Ewangelia wg świętego Mateusza 25, 1-13
Czytaliśmy, że o północy rozległo się wołanie. Kto wołał? Chyba nie oblubieniec. Wydaje się, że była daleko. Skoro panny głupie zdążyły wybiec, by kupić oliwę, nie zastały go w drzwiach. Nie wołały panny, bo wszystkie spały. Może zawołał przypadkowy przechodzień. Widział dom, w którym wygaszono światła, nie przypuszczał, że czekają w nim na wesele. Może to wołanie tylko się przyśniło. Ale trudno, żeby ten sam sen przyśnił dziesięciu śpiochom. Mogły wyrzuty sumienia zbudzić niemądre panny, ale przecież wszystkie się zbudziły. Spotykamy się chyba z głosem samego Boga, który może nas obudzić nie tylko o północy, ale o każdej porze dnia.
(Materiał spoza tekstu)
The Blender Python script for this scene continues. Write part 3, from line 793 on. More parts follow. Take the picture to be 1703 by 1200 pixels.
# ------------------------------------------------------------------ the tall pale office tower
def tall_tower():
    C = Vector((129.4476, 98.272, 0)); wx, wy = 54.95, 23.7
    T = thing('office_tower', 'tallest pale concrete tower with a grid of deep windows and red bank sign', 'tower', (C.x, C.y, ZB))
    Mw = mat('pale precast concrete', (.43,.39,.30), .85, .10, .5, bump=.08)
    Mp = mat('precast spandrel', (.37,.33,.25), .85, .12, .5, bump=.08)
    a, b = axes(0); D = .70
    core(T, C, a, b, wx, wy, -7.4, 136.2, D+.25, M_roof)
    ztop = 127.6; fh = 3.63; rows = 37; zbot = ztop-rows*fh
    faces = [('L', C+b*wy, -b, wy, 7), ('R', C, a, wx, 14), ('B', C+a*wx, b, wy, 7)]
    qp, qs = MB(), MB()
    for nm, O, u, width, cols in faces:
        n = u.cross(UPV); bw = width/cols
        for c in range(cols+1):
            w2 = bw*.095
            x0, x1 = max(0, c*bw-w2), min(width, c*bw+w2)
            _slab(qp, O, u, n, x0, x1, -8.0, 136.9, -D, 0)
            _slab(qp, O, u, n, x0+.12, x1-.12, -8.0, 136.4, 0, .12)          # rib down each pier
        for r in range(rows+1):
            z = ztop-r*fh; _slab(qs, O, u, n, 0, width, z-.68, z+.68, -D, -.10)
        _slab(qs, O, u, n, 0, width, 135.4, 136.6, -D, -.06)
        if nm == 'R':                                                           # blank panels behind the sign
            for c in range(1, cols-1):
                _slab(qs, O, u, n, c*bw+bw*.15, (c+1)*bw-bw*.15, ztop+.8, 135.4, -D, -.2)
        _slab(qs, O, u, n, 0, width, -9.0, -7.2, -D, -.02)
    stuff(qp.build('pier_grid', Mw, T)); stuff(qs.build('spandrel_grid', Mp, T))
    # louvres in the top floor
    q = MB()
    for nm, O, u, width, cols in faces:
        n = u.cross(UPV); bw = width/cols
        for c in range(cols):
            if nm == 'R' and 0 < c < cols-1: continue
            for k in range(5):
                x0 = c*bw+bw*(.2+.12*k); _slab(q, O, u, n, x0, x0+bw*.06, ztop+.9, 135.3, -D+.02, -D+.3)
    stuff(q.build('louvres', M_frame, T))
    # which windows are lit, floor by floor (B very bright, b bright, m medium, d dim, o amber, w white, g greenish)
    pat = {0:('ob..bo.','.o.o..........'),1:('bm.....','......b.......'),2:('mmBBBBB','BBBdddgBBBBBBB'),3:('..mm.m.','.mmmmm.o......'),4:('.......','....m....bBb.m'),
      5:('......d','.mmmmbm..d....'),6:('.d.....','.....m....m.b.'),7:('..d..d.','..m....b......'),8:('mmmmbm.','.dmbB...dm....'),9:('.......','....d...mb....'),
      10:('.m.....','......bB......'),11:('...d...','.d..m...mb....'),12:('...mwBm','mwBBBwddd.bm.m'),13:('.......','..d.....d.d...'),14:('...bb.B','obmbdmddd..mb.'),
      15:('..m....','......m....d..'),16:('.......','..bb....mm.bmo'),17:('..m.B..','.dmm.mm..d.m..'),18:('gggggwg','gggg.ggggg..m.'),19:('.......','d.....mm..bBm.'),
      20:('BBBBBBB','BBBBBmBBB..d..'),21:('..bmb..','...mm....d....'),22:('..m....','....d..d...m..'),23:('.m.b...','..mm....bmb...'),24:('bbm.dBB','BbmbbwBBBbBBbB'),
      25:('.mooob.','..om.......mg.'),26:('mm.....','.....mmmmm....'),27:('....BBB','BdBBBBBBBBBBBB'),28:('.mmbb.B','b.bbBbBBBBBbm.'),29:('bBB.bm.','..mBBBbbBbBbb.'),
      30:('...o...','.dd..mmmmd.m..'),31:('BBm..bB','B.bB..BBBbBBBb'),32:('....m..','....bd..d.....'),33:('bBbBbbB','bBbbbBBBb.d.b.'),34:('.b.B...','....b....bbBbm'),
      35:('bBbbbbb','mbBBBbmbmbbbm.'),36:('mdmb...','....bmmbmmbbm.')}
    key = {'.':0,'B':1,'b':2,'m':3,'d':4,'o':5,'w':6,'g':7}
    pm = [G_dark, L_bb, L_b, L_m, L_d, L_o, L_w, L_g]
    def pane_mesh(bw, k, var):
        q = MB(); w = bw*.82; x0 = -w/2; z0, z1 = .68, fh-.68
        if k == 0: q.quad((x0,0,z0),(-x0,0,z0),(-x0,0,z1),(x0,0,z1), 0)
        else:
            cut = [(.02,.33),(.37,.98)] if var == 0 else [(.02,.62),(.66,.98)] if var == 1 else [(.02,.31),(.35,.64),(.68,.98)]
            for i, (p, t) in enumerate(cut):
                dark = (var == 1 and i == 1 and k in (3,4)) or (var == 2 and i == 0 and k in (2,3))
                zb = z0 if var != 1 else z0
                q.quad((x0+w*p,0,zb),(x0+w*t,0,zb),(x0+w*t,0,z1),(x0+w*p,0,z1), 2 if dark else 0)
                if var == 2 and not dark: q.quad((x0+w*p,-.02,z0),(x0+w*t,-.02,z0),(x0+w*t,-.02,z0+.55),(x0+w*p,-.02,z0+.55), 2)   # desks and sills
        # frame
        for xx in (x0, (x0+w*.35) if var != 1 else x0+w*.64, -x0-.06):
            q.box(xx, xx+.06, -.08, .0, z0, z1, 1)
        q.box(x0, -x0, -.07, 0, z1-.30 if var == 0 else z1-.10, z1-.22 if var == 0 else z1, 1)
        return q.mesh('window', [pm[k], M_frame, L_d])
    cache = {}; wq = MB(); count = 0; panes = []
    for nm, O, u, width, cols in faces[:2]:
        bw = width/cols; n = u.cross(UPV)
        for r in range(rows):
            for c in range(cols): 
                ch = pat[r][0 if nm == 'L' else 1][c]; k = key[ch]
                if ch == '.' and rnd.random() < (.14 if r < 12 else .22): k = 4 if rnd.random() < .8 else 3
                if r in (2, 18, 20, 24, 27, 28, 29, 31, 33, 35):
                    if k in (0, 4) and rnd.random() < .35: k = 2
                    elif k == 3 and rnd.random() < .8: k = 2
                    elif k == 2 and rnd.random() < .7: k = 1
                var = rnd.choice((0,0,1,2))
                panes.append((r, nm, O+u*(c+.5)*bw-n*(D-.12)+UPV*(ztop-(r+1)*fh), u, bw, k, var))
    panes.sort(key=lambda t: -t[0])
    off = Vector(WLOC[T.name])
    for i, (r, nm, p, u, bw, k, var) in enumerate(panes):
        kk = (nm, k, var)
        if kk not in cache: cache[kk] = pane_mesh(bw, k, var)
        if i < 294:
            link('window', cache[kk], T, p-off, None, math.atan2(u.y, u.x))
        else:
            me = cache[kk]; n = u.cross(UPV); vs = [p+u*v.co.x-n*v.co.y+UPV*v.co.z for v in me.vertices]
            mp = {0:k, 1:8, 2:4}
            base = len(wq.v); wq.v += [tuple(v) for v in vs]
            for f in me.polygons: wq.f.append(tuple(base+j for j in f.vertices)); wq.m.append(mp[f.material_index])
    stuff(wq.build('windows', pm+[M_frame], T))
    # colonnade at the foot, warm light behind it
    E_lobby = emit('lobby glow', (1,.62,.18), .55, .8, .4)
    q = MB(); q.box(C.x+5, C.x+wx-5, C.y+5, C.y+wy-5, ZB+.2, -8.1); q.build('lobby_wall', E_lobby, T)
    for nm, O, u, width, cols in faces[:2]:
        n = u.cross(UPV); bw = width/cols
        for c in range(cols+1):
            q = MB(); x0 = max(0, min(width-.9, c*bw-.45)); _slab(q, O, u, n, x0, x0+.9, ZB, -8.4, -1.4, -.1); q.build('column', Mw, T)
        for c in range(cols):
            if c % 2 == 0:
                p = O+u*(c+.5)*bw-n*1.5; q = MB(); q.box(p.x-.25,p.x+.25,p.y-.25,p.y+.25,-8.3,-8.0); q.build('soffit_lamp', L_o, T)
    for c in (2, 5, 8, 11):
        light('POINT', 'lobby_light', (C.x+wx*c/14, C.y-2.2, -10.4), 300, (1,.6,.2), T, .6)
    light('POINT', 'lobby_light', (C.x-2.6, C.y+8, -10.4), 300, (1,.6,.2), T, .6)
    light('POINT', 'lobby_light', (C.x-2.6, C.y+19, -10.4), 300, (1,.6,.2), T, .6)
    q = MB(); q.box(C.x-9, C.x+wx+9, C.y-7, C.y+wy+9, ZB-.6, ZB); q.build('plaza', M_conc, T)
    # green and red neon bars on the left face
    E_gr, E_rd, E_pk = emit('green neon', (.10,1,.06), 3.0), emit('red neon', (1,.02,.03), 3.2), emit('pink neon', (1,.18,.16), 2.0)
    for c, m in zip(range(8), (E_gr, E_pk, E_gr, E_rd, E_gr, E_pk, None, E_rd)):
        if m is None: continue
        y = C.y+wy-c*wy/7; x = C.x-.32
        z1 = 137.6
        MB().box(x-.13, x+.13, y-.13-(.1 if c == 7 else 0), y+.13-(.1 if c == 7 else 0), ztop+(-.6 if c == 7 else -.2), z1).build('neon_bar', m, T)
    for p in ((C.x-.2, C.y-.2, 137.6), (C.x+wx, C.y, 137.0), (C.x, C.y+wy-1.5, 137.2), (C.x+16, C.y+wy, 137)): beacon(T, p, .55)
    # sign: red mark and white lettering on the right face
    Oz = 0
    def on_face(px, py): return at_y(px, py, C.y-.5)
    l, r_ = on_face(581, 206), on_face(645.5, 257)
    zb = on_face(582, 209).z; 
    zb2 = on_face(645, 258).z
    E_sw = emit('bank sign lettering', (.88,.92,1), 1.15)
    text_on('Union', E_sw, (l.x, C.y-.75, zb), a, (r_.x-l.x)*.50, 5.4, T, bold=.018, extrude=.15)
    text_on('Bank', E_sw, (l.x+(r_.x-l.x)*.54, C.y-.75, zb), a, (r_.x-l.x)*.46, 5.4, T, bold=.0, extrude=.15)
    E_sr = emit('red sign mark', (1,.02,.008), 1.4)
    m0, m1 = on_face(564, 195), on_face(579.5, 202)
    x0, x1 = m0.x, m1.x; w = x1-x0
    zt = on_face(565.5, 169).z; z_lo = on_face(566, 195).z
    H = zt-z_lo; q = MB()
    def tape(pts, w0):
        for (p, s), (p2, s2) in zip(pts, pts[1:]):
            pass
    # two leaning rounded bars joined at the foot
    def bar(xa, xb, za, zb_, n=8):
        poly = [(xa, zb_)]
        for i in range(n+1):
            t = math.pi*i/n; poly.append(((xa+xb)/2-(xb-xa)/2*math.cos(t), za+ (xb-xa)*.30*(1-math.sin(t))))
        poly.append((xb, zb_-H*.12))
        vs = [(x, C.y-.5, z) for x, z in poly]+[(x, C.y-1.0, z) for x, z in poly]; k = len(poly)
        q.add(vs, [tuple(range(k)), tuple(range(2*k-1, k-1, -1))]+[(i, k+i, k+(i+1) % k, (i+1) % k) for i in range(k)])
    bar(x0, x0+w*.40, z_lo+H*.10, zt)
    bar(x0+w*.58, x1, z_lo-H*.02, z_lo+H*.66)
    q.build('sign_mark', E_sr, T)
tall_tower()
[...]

Jeżeli ktoś zaśnie z myślą o Bogu, to i obudzi się z myślą o Nim, choćby i sam usunął, i lampy usnęły. Panny, który z płonącą lampą w ręku myślały o powitaniu oblubieńca, chociaż usunęły, od razu były gotowe powitać pana ze światłem.
Pamiętajmy o wieczornym pacierzu. On jest naszą troską o to, by być przygotowanym na przejście Pana.